Są zmiany w nyskiej noclegowni
- Osiągnęliśmy kompromis - mówi Katarzyna Godyń, szefowa Biura Polityki Społecznej w nyskim magistracie. Noclegownia – prowadzona obecnie przez spółdzielnię socjalną „Parasol” - będzie przyjmować nocą także tych bezdomnych, którzy pozostają pod wpływem alkoholu. Dotyczy to wyłącznie sezonu zimowego, który, jak ustalono, potrwa do końca marca 2015 roku.
Są i inne istotne ustalenia. W noclegowni mają zostać przygotowane osobne miejsca dla takich osób, a przywożące je służby wspólnie z dyżurnym noclegowni zdecydują, czy należy uprzednio poddać je badaniom lekarskim. Jeśli tak – zajmie się tym policja lub straż miejska. Jeśli nie będzie takiej potrzeby, bezdomny zostanie przyjęty na nocleg, a osoba dyżurująca ma obowiązek monitorować go przez całą noc.
- To ustalenia przejściowe, podjęte w trosce o bezpieczeństwo bezdomnych podczas zimy – mówi nam Katarzyna Godyń.

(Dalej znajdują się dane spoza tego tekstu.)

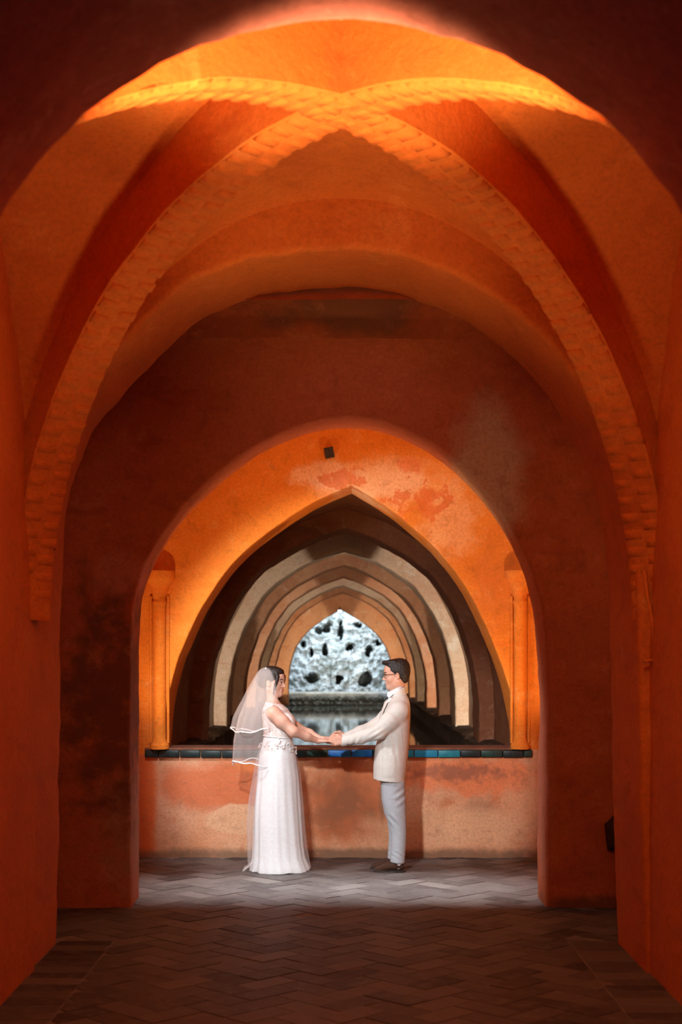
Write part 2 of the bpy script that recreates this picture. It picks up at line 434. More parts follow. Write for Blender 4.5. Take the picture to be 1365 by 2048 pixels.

Zgodnie z przepisami, noclegownie i schroniska nie są miejscem dla osób pozostających pod wpływem alkoholu. Nysa chce na przyszłość wypracować takie rozwiązania, które będą w zgodzie z przepisami, ale jednocześnie nie pozwolą nietrzeźwemu bezdomnemu zamarznąć na mrozie.